→ To do: Every entry must be echoed exactly.

Dataset items:
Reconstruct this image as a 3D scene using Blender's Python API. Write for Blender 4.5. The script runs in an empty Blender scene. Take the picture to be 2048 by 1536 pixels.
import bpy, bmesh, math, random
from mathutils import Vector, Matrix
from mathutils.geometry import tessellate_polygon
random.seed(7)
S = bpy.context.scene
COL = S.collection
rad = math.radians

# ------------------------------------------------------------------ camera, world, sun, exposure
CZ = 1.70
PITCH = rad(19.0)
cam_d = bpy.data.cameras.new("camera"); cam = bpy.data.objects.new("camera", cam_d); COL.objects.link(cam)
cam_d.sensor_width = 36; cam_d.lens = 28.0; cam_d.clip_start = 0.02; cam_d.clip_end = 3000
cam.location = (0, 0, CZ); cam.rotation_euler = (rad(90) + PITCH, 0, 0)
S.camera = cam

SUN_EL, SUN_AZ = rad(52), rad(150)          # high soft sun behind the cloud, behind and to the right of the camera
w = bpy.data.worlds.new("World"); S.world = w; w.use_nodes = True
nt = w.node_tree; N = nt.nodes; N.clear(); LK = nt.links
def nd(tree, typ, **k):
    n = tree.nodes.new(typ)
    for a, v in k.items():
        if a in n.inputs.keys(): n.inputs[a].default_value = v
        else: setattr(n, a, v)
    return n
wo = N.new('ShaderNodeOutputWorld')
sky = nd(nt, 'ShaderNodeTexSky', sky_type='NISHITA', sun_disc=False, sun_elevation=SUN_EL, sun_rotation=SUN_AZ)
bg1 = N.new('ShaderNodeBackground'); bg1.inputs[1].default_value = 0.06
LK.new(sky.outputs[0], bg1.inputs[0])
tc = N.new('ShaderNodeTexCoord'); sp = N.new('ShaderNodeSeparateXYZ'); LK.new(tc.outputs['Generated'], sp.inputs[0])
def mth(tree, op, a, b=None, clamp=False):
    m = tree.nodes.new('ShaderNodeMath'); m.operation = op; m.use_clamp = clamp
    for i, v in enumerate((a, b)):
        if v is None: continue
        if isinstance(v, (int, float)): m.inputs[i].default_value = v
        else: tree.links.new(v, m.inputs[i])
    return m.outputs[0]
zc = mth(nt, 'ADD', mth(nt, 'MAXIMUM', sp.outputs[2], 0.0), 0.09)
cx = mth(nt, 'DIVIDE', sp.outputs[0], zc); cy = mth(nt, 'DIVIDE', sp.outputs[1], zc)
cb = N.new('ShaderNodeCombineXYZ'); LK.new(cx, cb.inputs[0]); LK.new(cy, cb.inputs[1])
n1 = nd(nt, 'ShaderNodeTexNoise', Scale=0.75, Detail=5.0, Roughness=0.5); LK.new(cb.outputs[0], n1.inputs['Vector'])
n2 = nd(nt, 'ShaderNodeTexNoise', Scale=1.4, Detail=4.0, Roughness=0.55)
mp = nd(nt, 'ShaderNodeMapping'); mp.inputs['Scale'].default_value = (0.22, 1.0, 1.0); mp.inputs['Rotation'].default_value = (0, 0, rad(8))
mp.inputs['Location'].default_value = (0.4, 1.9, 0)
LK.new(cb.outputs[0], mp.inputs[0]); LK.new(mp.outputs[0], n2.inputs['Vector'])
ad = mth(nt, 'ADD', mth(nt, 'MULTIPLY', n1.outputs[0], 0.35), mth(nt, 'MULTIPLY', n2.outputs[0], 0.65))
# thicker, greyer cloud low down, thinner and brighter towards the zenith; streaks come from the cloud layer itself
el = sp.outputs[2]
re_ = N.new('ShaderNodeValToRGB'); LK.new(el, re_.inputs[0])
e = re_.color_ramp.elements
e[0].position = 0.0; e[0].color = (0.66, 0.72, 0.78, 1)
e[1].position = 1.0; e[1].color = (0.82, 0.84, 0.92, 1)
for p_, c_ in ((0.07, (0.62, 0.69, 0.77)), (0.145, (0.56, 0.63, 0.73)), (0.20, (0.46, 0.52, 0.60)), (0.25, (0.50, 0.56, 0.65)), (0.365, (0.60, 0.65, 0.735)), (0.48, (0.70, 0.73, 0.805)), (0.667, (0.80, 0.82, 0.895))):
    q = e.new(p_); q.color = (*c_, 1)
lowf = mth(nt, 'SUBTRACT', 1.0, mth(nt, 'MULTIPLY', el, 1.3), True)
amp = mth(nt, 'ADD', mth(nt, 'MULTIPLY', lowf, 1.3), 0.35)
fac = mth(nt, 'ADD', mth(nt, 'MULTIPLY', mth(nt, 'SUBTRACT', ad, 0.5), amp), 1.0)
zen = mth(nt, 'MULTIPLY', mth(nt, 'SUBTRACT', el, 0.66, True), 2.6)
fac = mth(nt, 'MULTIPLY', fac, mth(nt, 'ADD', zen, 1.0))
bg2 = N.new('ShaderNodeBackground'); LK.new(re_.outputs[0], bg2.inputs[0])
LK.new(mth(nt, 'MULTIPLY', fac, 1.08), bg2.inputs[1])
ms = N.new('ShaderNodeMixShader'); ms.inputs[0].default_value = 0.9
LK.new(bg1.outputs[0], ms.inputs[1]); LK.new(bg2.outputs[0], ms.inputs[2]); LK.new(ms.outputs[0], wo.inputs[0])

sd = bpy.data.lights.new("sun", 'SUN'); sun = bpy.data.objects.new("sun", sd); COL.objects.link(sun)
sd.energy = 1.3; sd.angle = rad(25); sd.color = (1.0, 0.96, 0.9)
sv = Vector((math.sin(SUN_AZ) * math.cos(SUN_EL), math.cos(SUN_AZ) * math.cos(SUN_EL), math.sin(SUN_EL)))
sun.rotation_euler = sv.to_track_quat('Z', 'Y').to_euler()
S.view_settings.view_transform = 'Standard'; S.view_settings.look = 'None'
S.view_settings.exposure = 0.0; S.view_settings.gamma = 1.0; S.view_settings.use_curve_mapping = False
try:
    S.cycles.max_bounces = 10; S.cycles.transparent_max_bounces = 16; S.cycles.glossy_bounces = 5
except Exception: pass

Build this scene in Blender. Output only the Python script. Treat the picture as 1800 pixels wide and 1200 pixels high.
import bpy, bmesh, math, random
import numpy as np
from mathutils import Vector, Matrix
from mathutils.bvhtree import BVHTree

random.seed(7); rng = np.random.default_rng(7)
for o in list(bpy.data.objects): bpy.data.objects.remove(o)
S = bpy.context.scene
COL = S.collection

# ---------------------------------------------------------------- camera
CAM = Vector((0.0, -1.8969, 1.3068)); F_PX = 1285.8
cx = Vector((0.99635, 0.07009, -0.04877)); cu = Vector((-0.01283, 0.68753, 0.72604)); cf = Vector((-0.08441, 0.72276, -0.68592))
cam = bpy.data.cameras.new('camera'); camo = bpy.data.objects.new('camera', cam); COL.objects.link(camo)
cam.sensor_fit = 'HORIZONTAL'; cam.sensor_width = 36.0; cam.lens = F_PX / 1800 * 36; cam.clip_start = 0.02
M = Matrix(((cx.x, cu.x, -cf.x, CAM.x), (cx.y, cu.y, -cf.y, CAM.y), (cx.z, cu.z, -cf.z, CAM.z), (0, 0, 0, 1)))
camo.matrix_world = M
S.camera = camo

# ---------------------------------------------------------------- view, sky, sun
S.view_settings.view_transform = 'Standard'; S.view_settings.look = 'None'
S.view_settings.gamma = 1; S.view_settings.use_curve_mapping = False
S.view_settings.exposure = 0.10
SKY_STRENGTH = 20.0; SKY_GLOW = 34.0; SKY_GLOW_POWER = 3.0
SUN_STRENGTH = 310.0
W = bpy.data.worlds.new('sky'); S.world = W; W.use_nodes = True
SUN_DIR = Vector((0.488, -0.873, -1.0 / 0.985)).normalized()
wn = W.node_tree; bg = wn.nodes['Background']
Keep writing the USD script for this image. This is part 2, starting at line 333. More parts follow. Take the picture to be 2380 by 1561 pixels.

→ Expected output:
Reconstruct this image as a 3D scene using Blender's Python API. Write for Blender 4.5. The script runs in an empty Blender scene. Take the picture to be 2048 by 1536 pixels.
import bpy, bmesh, math, random
from mathutils import Vector, Matrix
from mathutils.geometry import tessellate_polygon
random.seed(7)
S = bpy.context.scene
COL = S.collection
rad = math.radians

# ------------------------------------------------------------------ camera, world, sun, exposure
CZ = 1.70
PITCH = rad(19.0)
cam_d = bpy.data.cameras.new("camera"); cam = bpy.data.objects.new("camera", cam_d); COL.objects.link(cam)
cam_d.sensor_width = 36; cam_d.lens = 28.0; cam_d.clip_start = 0.02; cam_d.clip_end = 3000
cam.location = (0, 0, CZ); cam.rotation_euler = (rad(90) + PITCH, 0, 0)
S.camera = cam

SUN_EL, SUN_AZ = rad(52), rad(150)          # high soft sun behind the cloud, behind and to the right of the camera
w = bpy.data.worlds.new("World"); S.world = w; w.use_nodes = True
nt = w.node_tree; N = nt.nodes; N.clear(); LK = nt.links
def nd(tree, typ, **k):
    n = tree.nodes.new(typ)
    for a, v in k.items():
        if a in n.inputs.keys(): n.inputs[a].default_value = v
        else: setattr(n, a, v)
    return n
wo = N.new('ShaderNodeOutputWorld')
sky = nd(nt, 'ShaderNodeTexSky', sky_type='NISHITA', sun_disc=False, sun_elevation=SUN_EL, sun_rotation=SUN_AZ)
bg1 = N.new('ShaderNodeBackground'); bg1.inputs[1].default_value = 0.06
LK.new(sky.outputs[0], bg1.inputs[0])
tc = N.new('ShaderNodeTexCoord'); sp = N.new('ShaderNodeSeparateXYZ'); LK.new(tc.outputs['Generated'], sp.inputs[0])
def mth(tree, op, a, b=None, clamp=False):
    m = tree.nodes.new('ShaderNodeMath'); m.operation = op; m.use_clamp = clamp
    for i, v in enumerate((a, b)):
        if v is None: continue
        if isinstance(v, (int, float)): m.inputs[i].default_value = v
        else: tree.links.new(v, m.inputs[i])
    return m.outputs[0]
zc = mth(nt, 'ADD', mth(nt, 'MAXIMUM', sp.outputs[2], 0.0), 0.09)
cx = mth(nt, 'DIVIDE', sp.outputs[0], zc); cy = mth(nt, 'DIVIDE', sp.outputs[1], zc)
cb = N.new('ShaderNodeCombineXYZ'); LK.new(cx, cb.inputs[0]); LK.new(cy, cb.inputs[1])
n1 = nd(nt, 'ShaderNodeTexNoise', Scale=0.75, Detail=5.0, Roughness=0.5); LK.new(cb.outputs[0], n1.inputs['Vector'])
n2 = nd(nt, 'ShaderNodeTexNoise', Scale=1.4, Detail=4.0, Roughness=0.55)
mp = nd(nt, 'ShaderNodeMapping'); mp.inputs['Scale'].default_value = (0.22, 1.0, 1.0); mp.inputs['Rotation'].default_value = (0, 0, rad(8))
mp.inputs['Location'].default_value = (0.4, 1.9, 0)
LK.new(cb.outputs[0], mp.inputs[0]); LK.new(mp.outputs[0], n2.inputs['Vector'])
ad = mth(nt, 'ADD', mth(nt, 'MULTIPLY', n1.outputs[0], 0.35), mth(nt, 'MULTIPLY', n2.outputs[0], 0.65))
# thicker, greyer cloud low down, thinner and brighter towards the zenith; streaks come from the cloud layer itself
el = sp.outputs[2]
re_ = N.new('ShaderNodeValToRGB'); LK.new(el, re_.inputs[0])
e = re_.color_ramp.elements
e[0].position = 0.0; e[0].color = (0.66, 0.72, 0.78, 1)
e[1].position = 1.0; e[1].color = (0.82, 0.84, 0.92, 1)
for p_, c_ in ((0.07, (0.62, 0.69, 0.77)), (0.145, (0.56, 0.63, 0.73)), (0.20, (0.46, 0.52, 0.60)), (0.25, (0.50, 0.56, 0.65)), (0.365, (0.60, 0.65, 0.735)), (0.48, (0.70, 0.73, 0.805)), (0.667, (0.80, 0.82, 0.895))):
    q = e.new(p_); q.color = (*c_, 1)
lowf = mth(nt, 'SUBTRACT', 1.0, mth(nt, 'MULTIPLY', el, 1.3), True)
amp = mth(nt, 'ADD', mth(nt, 'MULTIPLY', lowf, 1.3), 0.35)
fac = mth(nt, 'ADD', mth(nt, 'MULTIPLY', mth(nt, 'SUBTRACT', ad, 0.5), amp), 1.0)
zen = mth(nt, 'MULTIPLY', mth(nt, 'SUBTRACT', el, 0.66, True), 2.6)
fac = mth(nt, 'MULTIPLY', fac, mth(nt, 'ADD', zen, 1.0))
bg2 = N.new('ShaderNodeBackground'); LK.new(re_.outputs[0], bg2.inputs[0])
LK.new(mth(nt, 'MULTIPLY', fac, 1.08), bg2.inputs[1])
ms = N.new('ShaderNodeMixShader'); ms.inputs[0].default_value = 0.9
LK.new(bg1.outputs[0], ms.inputs[1]); LK.new(bg2.outputs[0], ms.inputs[2]); LK.new(ms.outputs[0], wo.inputs[0])

sd = bpy.data.lights.new("sun", 'SUN'); sun = bpy.data.objects.new("sun", sd); COL.objects.link(sun)
sd.energy = 1.3; sd.angle = rad(25); sd.color = (1.0, 0.96, 0.9)
sv = Vector((math.sin(SUN_AZ) * math.cos(SUN_EL), math.cos(SUN_AZ) * math.cos(SUN_EL), math.sin(SUN_EL)))
sun.rotation_euler = sv.to_track_quat('Z', 'Y').to_euler()
S.view_settings.view_transform = 'Standard'; S.view_settings.look = 'None'
S.view_settings.exposure = 0.0; S.view_settings.gamma = 1.0; S.view_settings.use_curve_mapping = False
try:
    S.cycles.max_bounces = 10; S.cycles.transparent_max_bounces = 16; S.cycles.glossy_bounces = 5
except Exception: pass

Build this scene in Blender. Output only the Python script. Treat the picture as 1800 pixels wide and 1200 pixels high.
import bpy, bmesh, math, random
import numpy as np
from mathutils import Vector, Matrix
from mathutils.bvhtree import BVHTree

random.seed(7); rng = np.random.default_rng(7)
for o in list(bpy.data.objects): bpy.data.objects.remove(o)
S = bpy.context.scene
COL = S.collection

# ---------------------------------------------------------------- camera
CAM = Vector((0.0, -1.8969, 1.3068)); F_PX = 1285.8
cx = Vector((0.99635, 0.07009, -0.04877)); cu = Vector((-0.01283, 0.68753, 0.72604)); cf = Vector((-0.08441, 0.72276, -0.68592))
cam = bpy.data.cameras.new('camera'); camo = bpy.data.objects.new('camera', cam); COL.objects.link(camo)
cam.sensor_fit = 'HORIZONTAL'; cam.sensor_width = 36.0; cam.lens = F_PX / 1800 * 36; cam.clip_start = 0.02
M = Matrix(((cx.x, cu.x, -cf.x, CAM.x), (cx.y, cu.y, -cf.y, CAM.y), (cx.z, cu.z, -cf.z, CAM.z), (0, 0, 0, 1)))
camo.matrix_world = M
S.camera = camo

# ---------------------------------------------------------------- view, sky, sun
S.view_settings.view_transform = 'Standard'; S.view_settings.look = 'None'
S.view_settings.gamma = 1; S.view_settings.use_curve_mapping = False
S.view_settings.exposure = 0.10
SKY_STRENGTH = 20.0; SKY_GLOW = 34.0; SKY_GLOW_POWER = 3.0
SUN_STRENGTH = 310.0
W = bpy.data.worlds.new('sky'); S.world = W; W.use_nodes = True
SUN_DIR = Vector((0.488, -0.873, -1.0 / 0.985)).normalized()
wn = W.node_tree; bg = wn.nodes['Background']
Keep writing the USD script for this image. This is part 2, starting at line 333. More parts follow. Take the picture to be 2380 by 1561 pixels.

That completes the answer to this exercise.